Challenge: Your task is to repeat the entries underneath exactly, minus the pictures.
= = =
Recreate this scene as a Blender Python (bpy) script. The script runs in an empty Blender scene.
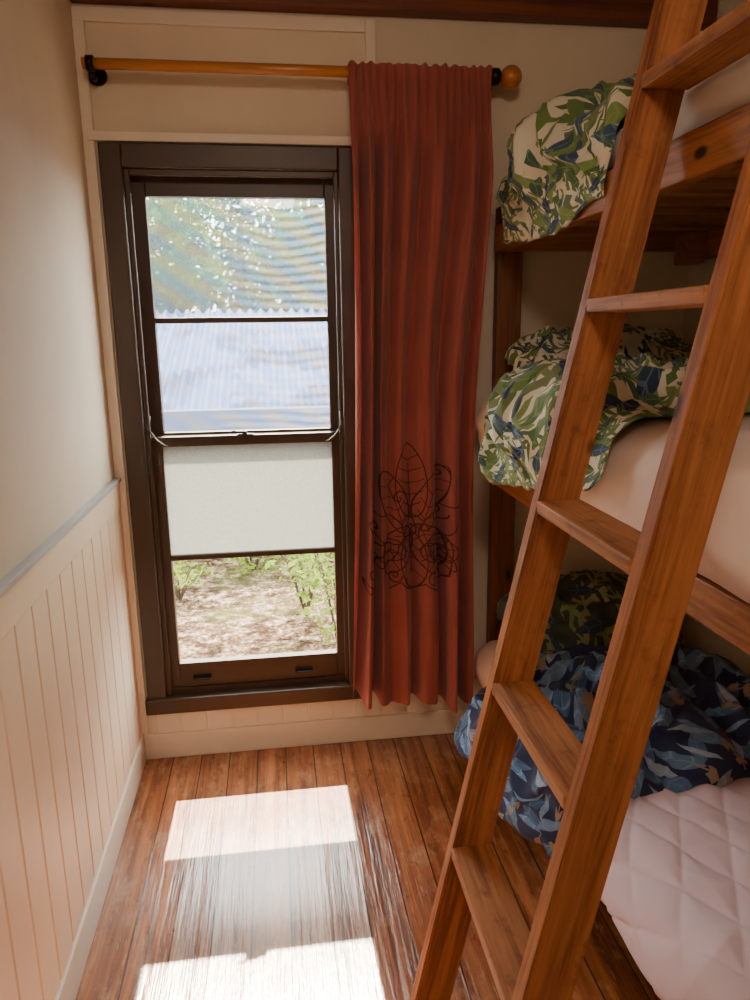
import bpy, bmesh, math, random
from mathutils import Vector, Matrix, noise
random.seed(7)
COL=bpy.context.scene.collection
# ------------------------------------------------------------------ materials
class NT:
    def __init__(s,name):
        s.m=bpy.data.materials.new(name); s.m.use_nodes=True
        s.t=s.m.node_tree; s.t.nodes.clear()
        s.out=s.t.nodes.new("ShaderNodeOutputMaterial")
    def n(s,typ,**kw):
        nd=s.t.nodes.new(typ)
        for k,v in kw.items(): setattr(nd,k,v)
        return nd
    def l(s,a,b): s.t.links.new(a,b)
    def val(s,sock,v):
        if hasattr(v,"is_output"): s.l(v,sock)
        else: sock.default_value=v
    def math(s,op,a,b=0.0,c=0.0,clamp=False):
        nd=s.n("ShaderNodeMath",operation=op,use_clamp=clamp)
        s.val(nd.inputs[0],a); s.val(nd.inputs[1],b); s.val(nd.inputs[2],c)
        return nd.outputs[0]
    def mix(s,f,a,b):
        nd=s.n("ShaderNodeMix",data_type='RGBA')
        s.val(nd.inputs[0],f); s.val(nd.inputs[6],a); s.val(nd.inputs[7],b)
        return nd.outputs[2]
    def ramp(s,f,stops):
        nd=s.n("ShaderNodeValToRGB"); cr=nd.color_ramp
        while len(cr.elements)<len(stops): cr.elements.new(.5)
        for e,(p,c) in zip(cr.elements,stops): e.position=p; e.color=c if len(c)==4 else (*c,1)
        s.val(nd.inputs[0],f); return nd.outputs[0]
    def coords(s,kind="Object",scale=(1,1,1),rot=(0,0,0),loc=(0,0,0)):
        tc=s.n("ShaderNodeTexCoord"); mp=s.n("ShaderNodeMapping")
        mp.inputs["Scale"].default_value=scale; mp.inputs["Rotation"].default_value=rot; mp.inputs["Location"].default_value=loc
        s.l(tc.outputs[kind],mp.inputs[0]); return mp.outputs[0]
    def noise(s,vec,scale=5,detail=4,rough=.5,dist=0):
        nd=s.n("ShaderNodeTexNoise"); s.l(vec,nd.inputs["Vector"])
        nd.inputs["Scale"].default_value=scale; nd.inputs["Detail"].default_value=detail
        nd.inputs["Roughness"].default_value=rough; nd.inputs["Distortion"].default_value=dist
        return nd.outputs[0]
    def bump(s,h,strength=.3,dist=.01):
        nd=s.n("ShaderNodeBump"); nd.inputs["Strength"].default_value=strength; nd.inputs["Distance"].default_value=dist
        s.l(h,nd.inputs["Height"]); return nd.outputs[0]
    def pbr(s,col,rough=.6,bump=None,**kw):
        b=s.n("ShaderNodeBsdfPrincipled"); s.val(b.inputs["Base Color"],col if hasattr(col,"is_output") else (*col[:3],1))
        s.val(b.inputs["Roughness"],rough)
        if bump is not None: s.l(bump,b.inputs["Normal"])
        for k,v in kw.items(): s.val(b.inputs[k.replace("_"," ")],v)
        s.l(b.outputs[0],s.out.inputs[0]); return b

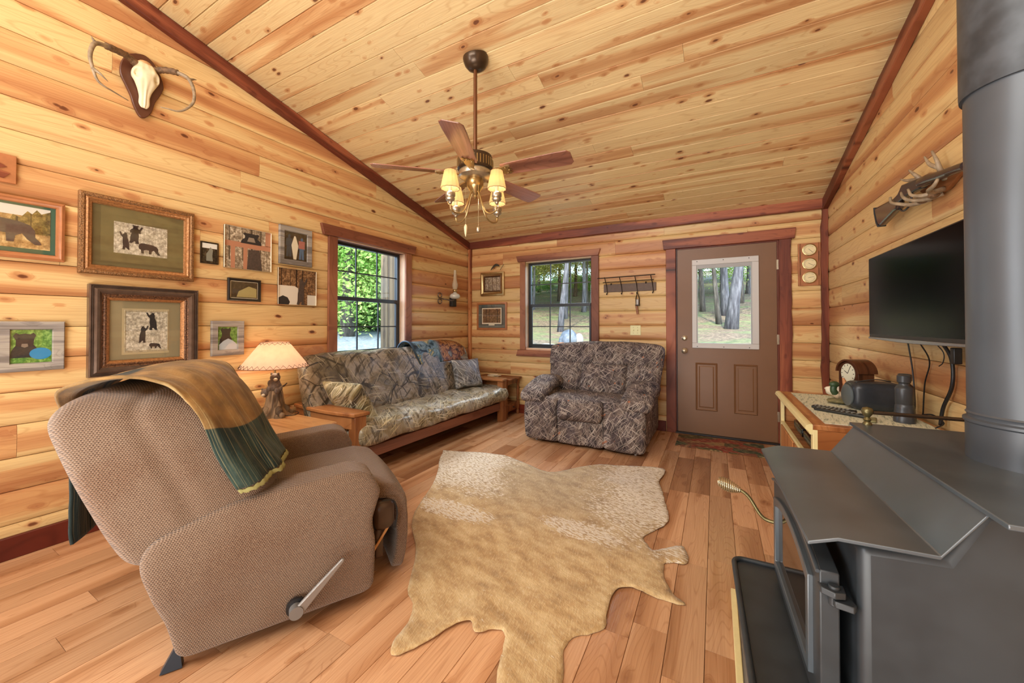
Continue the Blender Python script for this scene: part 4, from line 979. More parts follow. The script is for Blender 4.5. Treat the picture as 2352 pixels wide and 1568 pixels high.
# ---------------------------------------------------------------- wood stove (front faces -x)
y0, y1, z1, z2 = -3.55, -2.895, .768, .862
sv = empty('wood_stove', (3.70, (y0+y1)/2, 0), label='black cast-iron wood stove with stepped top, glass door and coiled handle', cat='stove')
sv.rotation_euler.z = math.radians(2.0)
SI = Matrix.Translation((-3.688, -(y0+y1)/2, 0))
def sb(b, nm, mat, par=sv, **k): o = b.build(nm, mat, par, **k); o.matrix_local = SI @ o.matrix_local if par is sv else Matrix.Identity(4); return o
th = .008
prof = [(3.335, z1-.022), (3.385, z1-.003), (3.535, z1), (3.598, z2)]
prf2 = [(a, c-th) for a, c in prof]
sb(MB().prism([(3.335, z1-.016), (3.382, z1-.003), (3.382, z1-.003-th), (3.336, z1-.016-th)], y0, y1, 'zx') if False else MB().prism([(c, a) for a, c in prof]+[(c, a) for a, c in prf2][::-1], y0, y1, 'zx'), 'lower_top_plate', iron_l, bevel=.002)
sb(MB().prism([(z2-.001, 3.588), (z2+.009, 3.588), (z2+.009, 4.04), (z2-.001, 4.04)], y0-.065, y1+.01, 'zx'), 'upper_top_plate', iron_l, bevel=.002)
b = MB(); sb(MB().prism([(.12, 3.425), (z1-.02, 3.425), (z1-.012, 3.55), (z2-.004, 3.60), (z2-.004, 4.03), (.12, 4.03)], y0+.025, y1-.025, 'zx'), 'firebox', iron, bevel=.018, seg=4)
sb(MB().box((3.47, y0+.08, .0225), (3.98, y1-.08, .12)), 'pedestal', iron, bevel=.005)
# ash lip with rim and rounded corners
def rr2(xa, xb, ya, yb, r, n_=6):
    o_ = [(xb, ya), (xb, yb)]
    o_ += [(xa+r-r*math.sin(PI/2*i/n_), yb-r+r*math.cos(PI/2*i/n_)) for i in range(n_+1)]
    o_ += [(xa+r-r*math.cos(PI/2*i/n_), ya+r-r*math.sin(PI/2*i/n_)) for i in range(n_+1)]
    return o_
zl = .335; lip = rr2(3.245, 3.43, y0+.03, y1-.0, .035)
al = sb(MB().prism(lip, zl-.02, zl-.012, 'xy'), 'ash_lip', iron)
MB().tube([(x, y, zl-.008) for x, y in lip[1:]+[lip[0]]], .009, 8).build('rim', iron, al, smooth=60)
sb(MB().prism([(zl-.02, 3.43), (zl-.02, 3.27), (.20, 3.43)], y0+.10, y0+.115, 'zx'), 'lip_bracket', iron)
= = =
Written response:
Recreate this scene as a Blender Python (bpy) script. The script runs in an empty Blender scene.
import bpy, bmesh, math, random
from mathutils import Vector, Matrix, noise
random.seed(7)
COL=bpy.context.scene.collection
# ------------------------------------------------------------------ materials
class NT:
    def __init__(s,name):
        s.m=bpy.data.materials.new(name); s.m.use_nodes=True
        s.t=s.m.node_tree; s.t.nodes.clear()
        s.out=s.t.nodes.new("ShaderNodeOutputMaterial")
    def n(s,typ,**kw):
        nd=s.t.nodes.new(typ)
        for k,v in kw.items(): setattr(nd,k,v)
        return nd
    def l(s,a,b): s.t.links.new(a,b)
    def val(s,sock,v):
        if hasattr(v,"is_output"): s.l(v,sock)
        else: sock.default_value=v
    def math(s,op,a,b=0.0,c=0.0,clamp=False):
        nd=s.n("ShaderNodeMath",operation=op,use_clamp=clamp)
        s.val(nd.inputs[0],a); s.val(nd.inputs[1],b); s.val(nd.inputs[2],c)
        return nd.outputs[0]
    def mix(s,f,a,b):
        nd=s.n("ShaderNodeMix",data_type='RGBA')
        s.val(nd.inputs[0],f); s.val(nd.inputs[6],a); s.val(nd.inputs[7],b)
        return nd.outputs[2]
    def ramp(s,f,stops):
        nd=s.n("ShaderNodeValToRGB"); cr=nd.color_ramp
        while len(cr.elements)<len(stops): cr.elements.new(.5)
        for e,(p,c) in zip(cr.elements,stops): e.position=p; e.color=c if len(c)==4 else (*c,1)
        s.val(nd.inputs[0],f); return nd.outputs[0]
    def coords(s,kind="Object",scale=(1,1,1),rot=(0,0,0),loc=(0,0,0)):
        tc=s.n("ShaderNodeTexCoord"); mp=s.n("ShaderNodeMapping")
        mp.inputs["Scale"].default_value=scale; mp.inputs["Rotation"].default_value=rot; mp.inputs["Location"].default_value=loc
        s.l(tc.outputs[kind],mp.inputs[0]); return mp.outputs[0]
    def noise(s,vec,scale=5,detail=4,rough=.5,dist=0):
        nd=s.n("ShaderNodeTexNoise"); s.l(vec,nd.inputs["Vector"])
        nd.inputs["Scale"].default_value=scale; nd.inputs["Detail"].default_value=detail
        nd.inputs["Roughness"].default_value=rough; nd.inputs["Distortion"].default_value=dist
        return nd.outputs[0]
    def bump(s,h,strength=.3,dist=.01):
        nd=s.n("ShaderNodeBump"); nd.inputs["Strength"].default_value=strength; nd.inputs["Distance"].default_value=dist
        s.l(h,nd.inputs["Height"]); return nd.outputs[0]
    def pbr(s,col,rough=.6,bump=None,**kw):
        b=s.n("ShaderNodeBsdfPrincipled"); s.val(b.inputs["Base Color"],col if hasattr(col,"is_output") else (*col[:3],1))
        s.val(b.inputs["Roughness"],rough)
        if bump is not None: s.l(bump,b.inputs["Normal"])
        for k,v in kw.items(): s.val(b.inputs[k.replace("_"," ")],v)
        s.l(b.outputs[0],s.out.inputs[0]); return b

Continue the Blender Python script for this scene: part 4, from line 979. More parts follow. The script is for Blender 4.5. Treat the picture as 2352 pixels wide and 1568 pixels high.
# ---------------------------------------------------------------- wood stove (front faces -x)
y0, y1, z1, z2 = -3.55, -2.895, .768, .862
sv = empty('wood_stove', (3.70, (y0+y1)/2, 0), label='black cast-iron wood stove with stepped top, glass door and coiled handle', cat='stove')
sv.rotation_euler.z = math.radians(2.0)
SI = Matrix.Translation((-3.688, -(y0+y1)/2, 0))
def sb(b, nm, mat, par=sv, **k): o = b.build(nm, mat, par, **k); o.matrix_local = SI @ o.matrix_local if par is sv else Matrix.Identity(4); return o
th = .008
prof = [(3.335, z1-.022), (3.385, z1-.003), (3.535, z1), (3.598, z2)]
prf2 = [(a, c-th) for a, c in prof]
sb(MB().prism([(3.335, z1-.016), (3.382, z1-.003), (3.382, z1-.003-th), (3.336, z1-.016-th)], y0, y1, 'zx') if False else MB().prism([(c, a) for a, c in prof]+[(c, a) for a, c in prf2][::-1], y0, y1, 'zx'), 'lower_top_plate', iron_l, bevel=.002)
sb(MB().prism([(z2-.001, 3.588), (z2+.009, 3.588), (z2+.009, 4.04), (z2-.001, 4.04)], y0-.065, y1+.01, 'zx'), 'upper_top_plate', iron_l, bevel=.002)
b = MB(); sb(MB().prism([(.12, 3.425), (z1-.02, 3.425), (z1-.012, 3.55), (z2-.004, 3.60), (z2-.004, 4.03), (.12, 4.03)], y0+.025, y1-.025, 'zx'), 'firebox', iron, bevel=.018, seg=4)
sb(MB().box((3.47, y0+.08, .0225), (3.98, y1-.08, .12)), 'pedestal', iron, bevel=.005)
# ash lip with rim and rounded corners
def rr2(xa, xb, ya, yb, r, n_=6):
    o_ = [(xb, ya), (xb, yb)]
    o_ += [(xa+r-r*math.sin(PI/2*i/n_), yb-r+r*math.cos(PI/2*i/n_)) for i in range(n_+1)]
    o_ += [(xa+r-r*math.cos(PI/2*i/n_), ya+r-r*math.sin(PI/2*i/n_)) for i in range(n_+1)]
    return o_
zl = .335; lip = rr2(3.245, 3.43, y0+.03, y1-.0, .035)
al = sb(MB().prism(lip, zl-.02, zl-.012, 'xy'), 'ash_lip', iron)
MB().tube([(x, y, zl-.008) for x, y in lip[1:]+[lip[0]]], .009, 8).build('rim', iron, al, smooth=60)
sb(MB().prism([(zl-.02, 3.43), (zl-.02, 3.27), (.20, 3.43)], y0+.10, y0+.115, 'zx'), 'lip_bracket', iron)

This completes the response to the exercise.